Tuba, trumpet, drums vocals - Jazz/Punk: The Stumblebums

The Stumblebums playing (double header)

The Stumblebums Playing (explicit language)

Interview with The Stumblebums
Artists: Jesse Wildcards (Tuba), Smidge Malone (Trumpet and vocals), Jonny Carwheels (drums and vocals)
Medium: Tuba, drums, vocals
Location: 2nd avenue station on the F line.

Let’s talk musical innovation and cutting edge. While we’re at it, let’s talk about the NY subway system because the two go hand in hand. As the Stumblebums Brass Band fusion of Jazz and Punk demonstrates, the openness of New York provides space for unique and new music to develop and be refined. Composed of three urbanites, I was fortunate enough to experience distinctive sound of this group.

There are two aspects of this music which really impress upon listeners. First is the use of traditional jazz and big band instruments such as the tuba and trumpet. The Stumblebums use the unmistakable and sonorous power of these instruments in an unconventional way to compliment the second defining feature if their music, the ferocity of their punk inspiration.
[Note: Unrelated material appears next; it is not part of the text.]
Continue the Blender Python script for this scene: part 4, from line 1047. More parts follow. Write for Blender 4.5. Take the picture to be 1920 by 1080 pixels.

At the heart of the ferocity of their music is lead singer Smidge Malone. With a gravely voice you might expect from jazz singers like Louis Armstrong Smidge screams out intense lyrics over the competing tuba and drums, both of which offer no quarter. Furthermore, the visual contrast of his pin-stripe suit and tattooed face makes the contention between the power and timbre of his voice even more pronounced.

Smidge hails from Queens, NY and says he got into singing and trumpet by accident. When he was going to school in Brooklyn, he sat down in the trumpet section and he became a trumpeter. He then took up singing because “I needed compliment, I needed a backup and I didn’t have anyone to back me up so I had to back up myself…until I met these schmucks.” In any event, regardless of having backup or not, Smidge has been playing music since Jr. High School and has decided to make a career out of it. Which is what he likes most about the subways “it gets us work, you know?” Of course, he says, he’d rather play gigs since they pay more.

Jesse Wildcards also adds to the distinct sound of the Stumblebums with oft neglected sounds of the tuba. Jesse is also a native New Yorker, born in Manhattan and now living in the Bronx. Jesse picked up the tuba in Jr. High School and has stuck with it until now. Jesse is the one who helped define the band as a mixture of jazz and punk and added that one of his favorite things about developing this music is making people dance. Jesse also really enjoys playing in public for several reasons. First, of course “playin in the subway makes it possible for me to play music full time.” But on top of that, Jesse adds that the subway is a great place to rehearse because of the interaction with people. In fact, playing in the subway is where he met Smidge 7 years ago. “I prefer working on my music in the subway than working in my own apartment.”

Jonny Carwheels is the band’s drummer and brings his intense drumming and singing skills to the group’s unique dynamic. Jonny, who lays down the essential beat and tempo for the Stumblebums actually met Jesse at a gig where he was playing the accordion. After playing together in the street for a time, Jonny revealed that his main instrument was actually the drums and Jesse tried him out for the Stumblebums. Johnny has been playing drums for 12-13 years and says that the Stumblebumns are the “best music I’ve played for a while…I have a great time.”